What did Reddit intend to do with the experiment? Was it successful? What was the outcome? Let’s find out.
Reddit’s Circle of Trust
Statistics don’t lie. Reddit is quite popular among internet users, and it receives more than 1 billion visits and over 430 million users each month. People love its various subsections, challenges, and topics discussed on the site. It’s a mind-boggling source of information. It houses every kind of information imaginable. Reddit categorizes this information into subsections called subreddits. The site also hosts several experiments, including massive social experiments each April Fool’s day. An example of an experiment that attracted many Redditors is the r/CircleOfTrust. It was a social experiment launched right after the Easter holiday. It lasted for four days and took place in the r/CircleOfTrust subreddit. The Circle of Trust was a game grounded on trust and game theory concepts. Participants had to create circles and use different tricks to grow the circle. Each circle had a unique key that could build or destroy it. Each circle had its thread, and users could join it through a link and a private key. Let’s break down the game.
How Circle of Trust Works
The game begins when a Redditor creates a circle and a secret key. A user created a circle by pressing the Claim button. Reddit allowed each user to create one at a time. The user would then tap the claim button, choose a username, and a unique key that would give other users access to the circle. The Redditor then shared the link to the circle with another user and gave them the secret key. With the key at hand, the user had the choice to join it or share the unique key with other users. After joining the circle, a user became a member of the group. The member had to preserve the secret key and invite more people to join your circle. The circle grew each time a user joined it. However, the moment a user betrayed the circle by sharing the key, it lost its ability to invite more Redditors to join it. Reddit would disable the private key and gray out the circle. The gray mark was an indication that no one could access it. Reddit marked users who betrayed any group with a red mark. It identified them as betrayers. The game had three flairs: a red, gray, and blue flair. A gray flair meant they hadn’t joined nor betrayed any circle. A blue flair showed that a user was a member of a circle. Lastly, a red flair showed the user had double-crossed a circle. One could delete their circle if they wanted. A user had to delete their post on the r/CircleOfTrust subreddit. However, once a user deleted the r/circle post, they lost the ability to create a new one.
Purpose
Reddit hosted the social experiment to assess how users built trust with strangers, communicated, and cooperatively worked together. It was a challenging game. Users had to circumvent the anonymity, invite strangers, share something that could potentially destroy their hard work, and work with them. Generating a big circle was hard. A Redditor had to trust a stranger to keep their secret. They also had to believe that the stranger would invite trustworthy people.
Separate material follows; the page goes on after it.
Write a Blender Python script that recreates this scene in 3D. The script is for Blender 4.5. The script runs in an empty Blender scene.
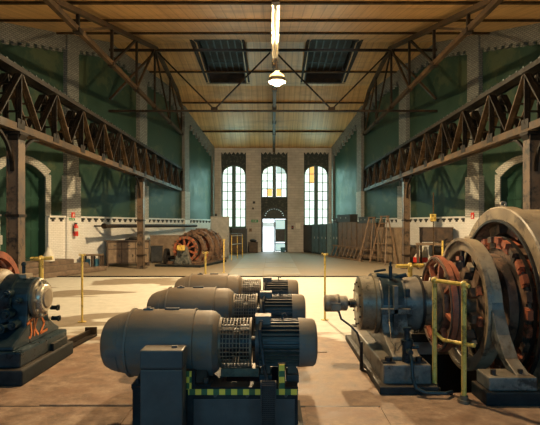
import bpy, bmesh, math, random
from math import pi, sin, cos, radians, sqrt, atan2
from mathutils import Vector, Matrix
random.seed(7)
SC = bpy.context.scene
COL = SC.collection

# ------------------------------------------------------------------ camera
cam_d = bpy.data.cameras.new('camera'); cam = bpy.data.objects.new('camera', cam_d); COL.objects.link(cam)
cam.location = (0, 0, 1.7); cam.rotation_euler = (pi/2, 0, 0)
cam_d.sensor_fit = 'HORIZONTAL'; cam_d.sensor_width = 36; cam_d.lens = 36*480/540
cam_d.shift_x = -3/540; cam_d.shift_y = 12.5/540; cam_d.clip_start = .05; cam_d.clip_end = 300
SC.camera = cam
# ------------------------------------------------------------------ sky, exposure
wd = bpy.data.worlds.new('world'); SC.world = wd; wd.use_nodes = True
bg = wd.node_tree.nodes['Background']; bg.inputs[0].default_value = (.78, .93, 1, 1); bg.inputs[1].default_value = 3.5
SC.view_settings.view_transform = 'Standard'; SC.view_settings.look = 'None'
SC.view_settings.gamma = 1; SC.view_settings.use_curve_mapping = False
SC.view_settings.exposure = 0.1
SC.cycles.use_denoising = True
SC.cycles.max_bounces = 6; SC.cycles.sample_clamp_indirect = 6

def area_light(name, loc, rot, sx, sy, power, color):
    d = bpy.data.lights.new(name, 'AREA'); d.shape = 'RECTANGLE'; d.size = sx; d.size_y = sy
    d.energy = power; d.color = color
    o = bpy.data.objects.new(name, d); o.location = loc; o.rotation_euler = rot; COL.objects.link(o); return o
# cool fill added at unseen windows, assumed in the wall behind the camera, which stands at Y = -5
for wx in (-5.5, 0, 5.5):
    area_light('window_daylight', (wx, -5.05, 3.2), (radians(84), 0, 0), 2.2, 3.4, 105, (.09, .55, 1))
# daylight entering by the tall windows and the door of the far wall
for wx, wz, hh, pw in ((-2.52, 3.6, 3.2, 75), (2.75, 3.6, 3.2, 75), (.1, 4.2, 1.6, 25)):
    area_light('window_daylight', (wx, 30.25, wz), (radians(-90), 0, 0), 1.4, hh, pw, (.5, .97, .86))
LAMP_POWER = 4200

# ------------------------------------------------------------------ materials
def nodes_of(m):
    m.use_nodes = True; nt = m.node_tree; return nt, nt.nodes, nt.links
def ramp(N, L, fac, stops):
    r = N.new('ShaderNodeValToRGB'); e = r.color_ramp.elements
    while len(e) < len(stops): e.new(.5)
    for i, (p, c) in enumerate(stops):
        e[i].position = p; e[i].color = (c[0], c[1], c[2], 1) if len(c) == 3 else c
    L.new(fac, r.inputs[0]); return r.outputs[0]
def mixc(N, L, f, a, b, mode='MIX'):
    m = N.new('ShaderNodeMix'); m.data_type = 'RGBA'; m.blend_type = mode
    for s, v in ((m.inputs[0], f), (m.inputs[6], a), (m.inputs[7], b)):
        if hasattr(v, 'is_linked') or hasattr(v, 'links'): L.new(v, s)
        elif isinstance(v, (int, float)): s.default_value = v
        else: s.default_value = (v[0], v[1], v[2], 1)
    return m.outputs[2]
def noise(N, L, vec, scale, detail=4, rough=.6, dist=0):
    n = N.new('ShaderNodeTexNoise'); n.inputs['Scale'].default_value = scale
    n.inputs['Detail'].default_value = detail; n.inputs['Roughness'].default_value = rough
    n.inputs['Distortion'].default_value = dist
    if vec is not None: L.new(vec, n.inputs['Vector'])
    return n.outputs['Fac']
MATS = {}
def grimy(name, c1, c2, scale=4, rough=.6, metal=0, bump=.15, lo=.4, hi=.62, c3=None, s3=1.2, top_tint=None, dc=(.27,.19,.115), spec=.5):
    m = bpy.data.materials.new(name); nt, N, L = nodes_of(m); p = N['Principled BSDF']
    tc = N.new('ShaderNodeTexCoord').outputs['Object']
    f = noise(N, L, tc, scale, 6, .65)
    c = ramp(N, L, f, [(lo, c1), (hi, c2)])
    if c3:
        g = ramp(N, L, noise(N, L, tc, s3, 5, .7), [(.52, (0,0,0)), (.6, (1,1,1))])
        c = mixc(N, L, g, c, c3)
    if top_tint:  # brown dust and warm light on up-facing sides, both put into the colour
        ge = N.new('ShaderNodeNewGeometry'); sz = N.new('ShaderNodeSeparateXYZ'); L.new(ge.outputs['True Normal'], sz.inputs[0])
        ds = N.new('ShaderNodeMath'); ds.operation = 'MULTIPLY_ADD'; L.new(f, ds.inputs[0]); ds.inputs[1].default_value = .6; L.new(sz.outputs[2], ds.inputs[2])
        dn = ramp(N, L, ds.outputs[0], [(.35, (0,0,0)), (1.0, (top_tint,)*3)])
        c = mixc(N, L, dn, c, dc)
    L.new(c, p.inputs['Base Color'])
    p.inputs['Roughness'].default_value = rough; p.inputs['Metallic'].default_value = metal; p.inputs['Specular IOR Level'].default_value = spec
    rr = ramp(N, L, f, [(.3, (rough-.12,)*3), (.7, (min(1, rough+.15),)*3)]); L.new(rr, p.inputs['Roughness'])
    if bump:
        b = N.new('ShaderNodeBump'); b.inputs['Strength'].default_value = bump; b.inputs['Distance'].default_value = .01
        L.new(noise(N, L, tc, scale*6, 4), b.inputs['Height']); L.new(b.outputs[0], p.inputs['Normal'])
    MATS[name] = m; return m
def emit(name, col, s):
    m = bpy.data.materials.new(name); nt, N, L = nodes_of(m); p = N['Principled BSDF']
    p.inputs['Base Color'].default_value = (*col, 1); p.inputs['Emission Color'].default_value = (*col, 1)
    p.inputs['Emission Strength'].default_value = s; p.inputs['Roughness'].default_value = .4; MATS[name] = m; return m
def brick(name, c1, c2, mortar, bw=.24, bh=.075, mort=.012, rough=.45, stain=None, swap=False, fleck=None, smear=.35):
    m = bpy.data.materials.new(name); nt, N, L = nodes_of(m); p = N['Principled BSDF']
    tc = N.new('ShaderNodeTexCoord').outputs['Object']
    sp = N.new('ShaderNodeSeparateXYZ'); L.new(tc, sp.inputs[0])
    ad = N.new('ShaderNodeMath'); L.new(sp.outputs[0], ad.inputs[0]); L.new(sp.outputs[1], ad.inputs[1])
    cb = N.new('ShaderNodeCombineXYZ'); L.new(ad.outputs[0], cb.inputs[0]); L.new(sp.outputs[2], cb.inputs[1])
    b = N.new('ShaderNodeTexBrick'); L.new(cb.outputs[0], b.inputs['Vector'])
    b.inputs['Color1'].default_value = (*c1, 1); b.inputs['Color2'].default_value = (*c2, 1); b.inputs['Mortar'].default_value = (*mortar, 1)
    b.inputs['Scale'].default_value = 1; b.inputs['Brick Width'].default_value = bw; b.inputs['Row Height'].default_value = bh
    b.inputs['Mortar Size'].default_value = mort; b.inputs['Mortar Smooth'].default_value = .2
    c = b.outputs['Color']
    if stain:
        g = ramp(N, L, noise(N, L, tc, 1.1, 6, .7), [(.42, (0,0,0)), (.72, (smear,)*3)])
        c = mixc(N, L, g, c, stain)
    L.new(c, p.inputs['Base Color']); p.inputs['Roughness'].default_value = rough
    bp = N.new('ShaderNodeBump'); bp.inputs['Strength'].default_value = .5; bp.inputs['Distance'].default_value = .01; bp.invert = True
    L.new(b.outputs['Fac'], bp.inputs['Height']); L.new(bp.outputs[0], p.inputs['Normal'])
    MATS[name] = m; return m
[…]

The Outcome of Circle of Trust
Reddit admitted that they learned a lot after launching Circle of Trust. The game mechanics and the dilemma forced strangers to take advantage of Reddit’s chat section. Redditors sent compliments as a way to create rapport and build their way to establishing an enormous circle of trust. Also, Reddit noticed that users would come together with an intent to betray as many circles as they could. The game also gave many Redditors the chance to build and belong to a community.
A Wrap
It was a prisoner dilemma social experiment that lasted four days. It showed that people online could collectively work together and strive to achieve a common goal cooperatively. Redditors had to trust people on a social site that encouraged anonymity to help them grow the circle.